Question

Find the centroid of the region determined by the graphs of the inequalities. $$ y \leq 3 / \sqrt{x^{2}+9}, y \geq 0, x \geq-4, x \leq 4 $$

Short answer

The centroid (ave(x), ave(y)) can be found by evaluating the integrals in steps 2, 3 and 4.

Step-by-step solution

Set Up the Region

The region R can be illustrated on an x-y graph as the area bounded by the curve y = 3 / √(x² + 9), the x-axis (y = 0) and the vertical lines x = -4, x = 4.

Calculate the Area

To find the area (A) of the region R, we can use the formula \(A = \int_{a}^{b} f(x)dx\). Here, \(f(x) = 3 / \sqrt{x^{2}+9}\) and the integration limit a = -4 and b = 4. So, the area is \(A = \int_{-4}^{4} 3 / \sqrt{x^{2}+9} dx\).

Calculate the x-coordinate

The formula for ave(x) is \(1/A \int_{a}^{b} xdA\). Substituting our limits a (-4) and b(4), and our function for dA (3/\sqrt{x^{2}+9}), we get: \(ave(x) = \frac{1}{A} \int_{-4}^{4} x * (3 / \sqrt{x^{2}+9}) dx\).

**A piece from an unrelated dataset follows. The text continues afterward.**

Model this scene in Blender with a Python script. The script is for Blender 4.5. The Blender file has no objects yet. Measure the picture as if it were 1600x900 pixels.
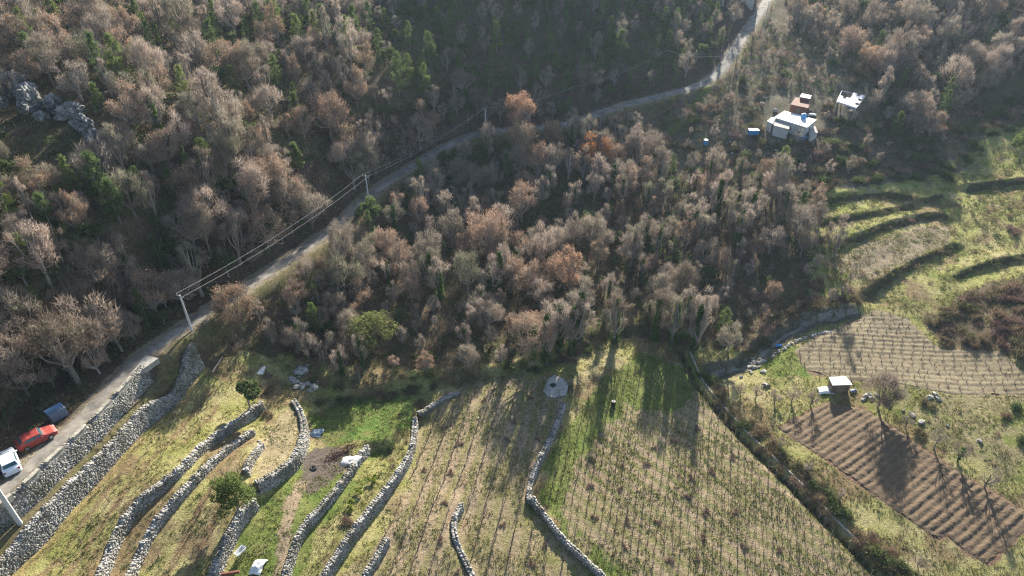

Calculate the y-coordinate

The formula for ave(y) is \(1/2A \int_{a}^{b} (f(x))^2 dx\). Substitute our limits a (-4) and b(4), and our function for dA (3/\sqrt{x^{2}+9}), we get: \(ave(y) = \frac{1}{2A} \int_{-4}^{4} (3 / \sqrt{x^{2}+9})^2 dx\).

Evaluate the Integral

After setting up the integrals in step 2, 3 and 4, evaluate the integrals to get the area (A) and the x and y coordinates.